_WHAT YOU SHOULD DO_:
The lines to extract run from the first line of the material below to the line containing "pr.make('bin_sign', INK, sticker)", both included; leave the pictures behind.

_DATA SECTION_:
● ● ● ●
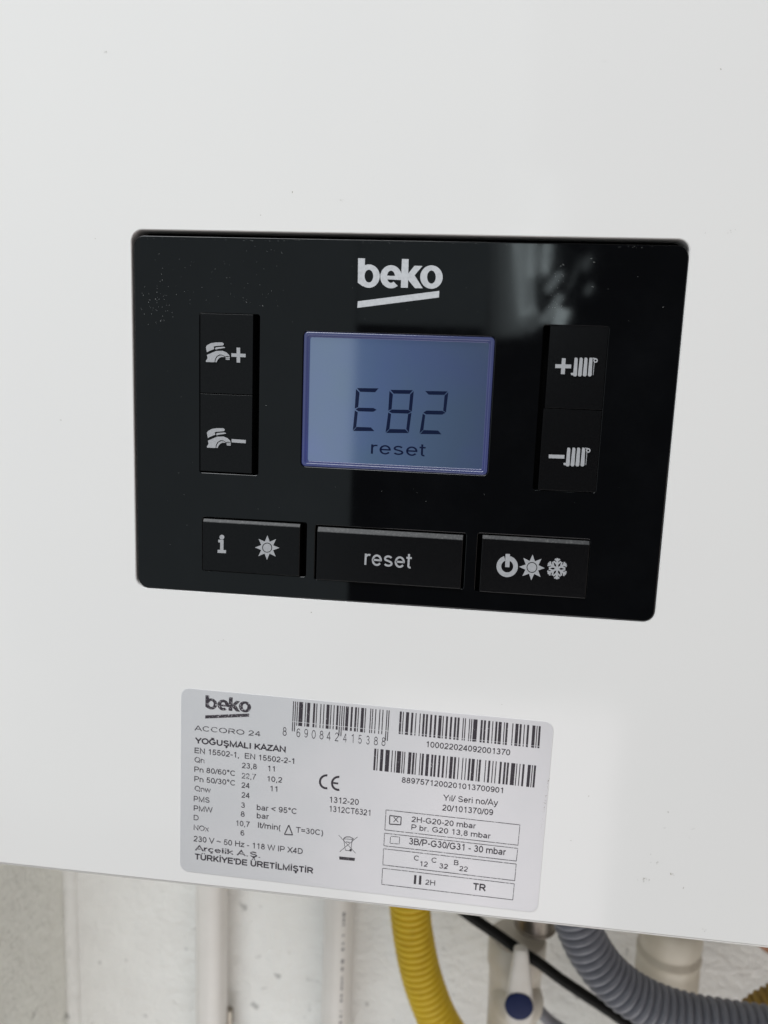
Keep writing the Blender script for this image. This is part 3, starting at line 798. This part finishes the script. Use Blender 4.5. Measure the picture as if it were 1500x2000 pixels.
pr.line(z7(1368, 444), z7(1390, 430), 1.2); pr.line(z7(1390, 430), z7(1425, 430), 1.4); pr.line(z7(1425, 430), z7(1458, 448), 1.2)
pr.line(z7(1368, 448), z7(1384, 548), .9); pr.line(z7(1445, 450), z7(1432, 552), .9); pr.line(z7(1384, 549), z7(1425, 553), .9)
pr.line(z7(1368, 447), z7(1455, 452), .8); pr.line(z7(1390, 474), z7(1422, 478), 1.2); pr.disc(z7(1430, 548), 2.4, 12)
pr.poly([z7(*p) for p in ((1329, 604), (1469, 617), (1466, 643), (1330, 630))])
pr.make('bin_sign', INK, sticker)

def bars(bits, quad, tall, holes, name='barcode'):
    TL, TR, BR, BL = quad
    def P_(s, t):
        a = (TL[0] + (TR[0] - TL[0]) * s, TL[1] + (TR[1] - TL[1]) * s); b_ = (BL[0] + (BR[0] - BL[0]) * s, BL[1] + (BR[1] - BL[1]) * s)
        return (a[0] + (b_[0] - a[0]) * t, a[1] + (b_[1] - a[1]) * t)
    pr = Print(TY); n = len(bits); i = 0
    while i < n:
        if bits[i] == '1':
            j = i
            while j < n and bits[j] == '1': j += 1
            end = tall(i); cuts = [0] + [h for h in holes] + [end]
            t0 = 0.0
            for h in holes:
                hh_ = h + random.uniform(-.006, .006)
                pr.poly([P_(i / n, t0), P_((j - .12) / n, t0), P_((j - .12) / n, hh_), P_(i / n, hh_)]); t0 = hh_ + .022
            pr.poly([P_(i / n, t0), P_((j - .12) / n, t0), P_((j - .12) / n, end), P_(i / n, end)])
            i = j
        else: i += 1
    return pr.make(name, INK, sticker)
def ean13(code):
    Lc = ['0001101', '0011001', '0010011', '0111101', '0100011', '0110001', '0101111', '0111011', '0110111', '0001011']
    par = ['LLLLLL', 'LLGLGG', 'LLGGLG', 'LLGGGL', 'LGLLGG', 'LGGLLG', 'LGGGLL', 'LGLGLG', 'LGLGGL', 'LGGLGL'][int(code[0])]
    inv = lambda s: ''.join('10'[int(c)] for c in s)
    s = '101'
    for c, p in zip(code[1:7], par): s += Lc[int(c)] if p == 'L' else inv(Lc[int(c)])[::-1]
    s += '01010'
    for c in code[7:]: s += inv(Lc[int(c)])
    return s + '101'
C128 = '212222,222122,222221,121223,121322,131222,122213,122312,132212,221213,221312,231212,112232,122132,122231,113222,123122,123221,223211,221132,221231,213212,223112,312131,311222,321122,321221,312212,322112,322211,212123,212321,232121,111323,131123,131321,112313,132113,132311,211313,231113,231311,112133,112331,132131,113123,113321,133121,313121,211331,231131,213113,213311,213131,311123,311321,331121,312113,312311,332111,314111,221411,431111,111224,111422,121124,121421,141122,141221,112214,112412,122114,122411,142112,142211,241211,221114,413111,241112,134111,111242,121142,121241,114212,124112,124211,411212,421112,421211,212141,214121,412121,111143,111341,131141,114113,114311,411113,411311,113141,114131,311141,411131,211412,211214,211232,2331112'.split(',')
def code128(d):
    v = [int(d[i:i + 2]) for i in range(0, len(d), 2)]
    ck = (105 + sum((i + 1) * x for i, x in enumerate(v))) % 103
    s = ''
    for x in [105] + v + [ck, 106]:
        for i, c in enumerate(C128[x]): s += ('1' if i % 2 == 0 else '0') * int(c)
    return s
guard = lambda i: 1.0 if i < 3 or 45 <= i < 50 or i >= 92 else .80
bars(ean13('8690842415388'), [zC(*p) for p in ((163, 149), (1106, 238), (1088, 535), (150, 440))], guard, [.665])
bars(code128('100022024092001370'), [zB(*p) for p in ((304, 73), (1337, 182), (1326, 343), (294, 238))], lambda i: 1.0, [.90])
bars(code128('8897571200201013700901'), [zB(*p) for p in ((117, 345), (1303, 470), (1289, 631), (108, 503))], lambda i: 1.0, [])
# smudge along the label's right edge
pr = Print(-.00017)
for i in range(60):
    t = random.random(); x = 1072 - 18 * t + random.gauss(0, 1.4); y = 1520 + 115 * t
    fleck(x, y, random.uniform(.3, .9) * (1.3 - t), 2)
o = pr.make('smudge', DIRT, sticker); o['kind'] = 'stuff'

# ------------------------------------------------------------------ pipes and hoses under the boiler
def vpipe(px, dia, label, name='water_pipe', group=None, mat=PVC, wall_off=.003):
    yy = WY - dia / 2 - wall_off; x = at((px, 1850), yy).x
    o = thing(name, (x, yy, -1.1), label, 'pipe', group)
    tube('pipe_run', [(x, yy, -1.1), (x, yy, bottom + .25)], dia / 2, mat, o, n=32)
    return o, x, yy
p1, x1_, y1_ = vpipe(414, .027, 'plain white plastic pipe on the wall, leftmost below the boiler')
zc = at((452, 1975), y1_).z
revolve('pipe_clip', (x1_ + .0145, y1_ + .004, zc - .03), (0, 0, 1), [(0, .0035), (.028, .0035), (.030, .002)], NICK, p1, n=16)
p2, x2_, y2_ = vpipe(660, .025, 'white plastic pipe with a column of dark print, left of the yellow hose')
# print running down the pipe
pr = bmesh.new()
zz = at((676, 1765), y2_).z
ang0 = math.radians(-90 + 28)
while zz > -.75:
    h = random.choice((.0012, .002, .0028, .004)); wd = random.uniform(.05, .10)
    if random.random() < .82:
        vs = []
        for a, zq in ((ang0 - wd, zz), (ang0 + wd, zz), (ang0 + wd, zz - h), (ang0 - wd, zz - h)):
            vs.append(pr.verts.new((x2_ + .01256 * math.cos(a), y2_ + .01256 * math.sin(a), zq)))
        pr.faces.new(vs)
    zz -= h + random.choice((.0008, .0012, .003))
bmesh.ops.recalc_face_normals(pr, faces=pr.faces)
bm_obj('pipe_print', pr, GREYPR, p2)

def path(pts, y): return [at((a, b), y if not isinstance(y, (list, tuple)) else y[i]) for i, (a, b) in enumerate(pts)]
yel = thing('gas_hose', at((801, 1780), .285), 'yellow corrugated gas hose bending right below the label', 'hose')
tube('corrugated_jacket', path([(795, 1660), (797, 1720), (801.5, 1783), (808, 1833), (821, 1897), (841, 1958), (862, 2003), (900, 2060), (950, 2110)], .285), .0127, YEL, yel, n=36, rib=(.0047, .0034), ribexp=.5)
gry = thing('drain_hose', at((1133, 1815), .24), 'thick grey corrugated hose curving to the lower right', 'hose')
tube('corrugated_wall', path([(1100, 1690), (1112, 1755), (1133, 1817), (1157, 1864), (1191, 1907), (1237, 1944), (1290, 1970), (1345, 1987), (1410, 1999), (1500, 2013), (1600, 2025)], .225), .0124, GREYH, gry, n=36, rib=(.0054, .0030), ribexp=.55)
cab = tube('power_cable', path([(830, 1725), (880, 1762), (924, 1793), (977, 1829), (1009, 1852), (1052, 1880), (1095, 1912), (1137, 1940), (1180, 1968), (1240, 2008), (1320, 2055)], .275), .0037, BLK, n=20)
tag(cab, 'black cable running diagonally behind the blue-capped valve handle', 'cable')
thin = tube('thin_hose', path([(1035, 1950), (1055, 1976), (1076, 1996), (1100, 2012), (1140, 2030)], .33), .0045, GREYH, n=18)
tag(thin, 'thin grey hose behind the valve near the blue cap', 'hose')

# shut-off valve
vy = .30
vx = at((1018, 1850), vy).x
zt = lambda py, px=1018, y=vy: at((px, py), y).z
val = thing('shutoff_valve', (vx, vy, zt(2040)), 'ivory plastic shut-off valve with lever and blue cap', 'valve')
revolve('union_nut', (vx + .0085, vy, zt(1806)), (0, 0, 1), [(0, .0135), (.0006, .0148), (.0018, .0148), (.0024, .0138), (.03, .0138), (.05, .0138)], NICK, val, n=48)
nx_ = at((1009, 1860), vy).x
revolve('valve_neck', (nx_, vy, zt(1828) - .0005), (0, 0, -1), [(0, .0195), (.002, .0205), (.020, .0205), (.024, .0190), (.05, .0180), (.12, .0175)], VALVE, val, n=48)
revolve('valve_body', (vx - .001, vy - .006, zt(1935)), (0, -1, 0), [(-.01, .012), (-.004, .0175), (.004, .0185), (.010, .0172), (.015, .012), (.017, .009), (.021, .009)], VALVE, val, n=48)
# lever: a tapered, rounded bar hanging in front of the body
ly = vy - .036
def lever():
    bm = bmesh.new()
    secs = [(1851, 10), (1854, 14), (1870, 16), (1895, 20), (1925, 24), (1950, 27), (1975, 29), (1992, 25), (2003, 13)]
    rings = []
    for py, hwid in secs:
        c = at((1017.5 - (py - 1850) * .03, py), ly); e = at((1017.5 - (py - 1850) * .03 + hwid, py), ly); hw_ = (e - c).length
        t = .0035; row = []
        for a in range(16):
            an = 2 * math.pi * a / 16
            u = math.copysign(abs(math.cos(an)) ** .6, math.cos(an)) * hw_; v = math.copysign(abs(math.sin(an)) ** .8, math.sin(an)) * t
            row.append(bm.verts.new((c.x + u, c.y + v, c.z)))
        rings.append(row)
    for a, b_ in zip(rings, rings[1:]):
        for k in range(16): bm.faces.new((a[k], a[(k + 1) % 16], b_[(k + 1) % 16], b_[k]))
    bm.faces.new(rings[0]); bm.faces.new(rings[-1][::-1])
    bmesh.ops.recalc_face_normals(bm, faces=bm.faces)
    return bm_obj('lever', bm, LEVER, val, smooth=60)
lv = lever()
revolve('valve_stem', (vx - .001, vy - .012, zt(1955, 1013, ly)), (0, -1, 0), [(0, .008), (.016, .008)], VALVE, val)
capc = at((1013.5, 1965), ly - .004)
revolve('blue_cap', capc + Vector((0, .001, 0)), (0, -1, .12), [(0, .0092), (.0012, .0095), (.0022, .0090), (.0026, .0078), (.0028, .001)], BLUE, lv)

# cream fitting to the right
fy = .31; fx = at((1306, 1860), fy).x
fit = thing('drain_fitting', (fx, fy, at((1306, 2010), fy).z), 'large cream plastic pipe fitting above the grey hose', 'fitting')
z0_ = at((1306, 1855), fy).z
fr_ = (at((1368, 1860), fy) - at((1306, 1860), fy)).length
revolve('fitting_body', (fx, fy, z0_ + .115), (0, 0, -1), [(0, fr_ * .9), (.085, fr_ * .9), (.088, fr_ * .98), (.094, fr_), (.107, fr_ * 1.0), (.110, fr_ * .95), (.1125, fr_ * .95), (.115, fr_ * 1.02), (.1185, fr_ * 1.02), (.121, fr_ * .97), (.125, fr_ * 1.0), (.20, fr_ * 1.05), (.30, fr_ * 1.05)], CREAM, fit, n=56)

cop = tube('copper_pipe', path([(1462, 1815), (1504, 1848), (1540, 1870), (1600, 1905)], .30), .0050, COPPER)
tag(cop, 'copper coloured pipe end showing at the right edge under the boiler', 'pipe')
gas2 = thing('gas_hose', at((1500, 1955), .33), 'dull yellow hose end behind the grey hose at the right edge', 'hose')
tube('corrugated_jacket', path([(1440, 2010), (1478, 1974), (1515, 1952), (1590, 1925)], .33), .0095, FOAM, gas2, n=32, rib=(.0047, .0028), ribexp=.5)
● ● ● ●
_ANSWER FOR THIS EXERCISE_:
Keep writing the Blender script for this image. This is part 3, starting at line 798. This part finishes the script. Use Blender 4.5. Measure the picture as if it were 1500x2000 pixels.
pr.line(z7(1368, 444), z7(1390, 430), 1.2); pr.line(z7(1390, 430), z7(1425, 430), 1.4); pr.line(z7(1425, 430), z7(1458, 448), 1.2)
pr.line(z7(1368, 448), z7(1384, 548), .9); pr.line(z7(1445, 450), z7(1432, 552), .9); pr.line(z7(1384, 549), z7(1425, 553), .9)
pr.line(z7(1368, 447), z7(1455, 452), .8); pr.line(z7(1390, 474), z7(1422, 478), 1.2); pr.disc(z7(1430, 548), 2.4, 12)
pr.poly([z7(*p) for p in ((1329, 604), (1469, 617), (1466, 643), (1330, 630))])
pr.make('bin_sign', INK, sticker)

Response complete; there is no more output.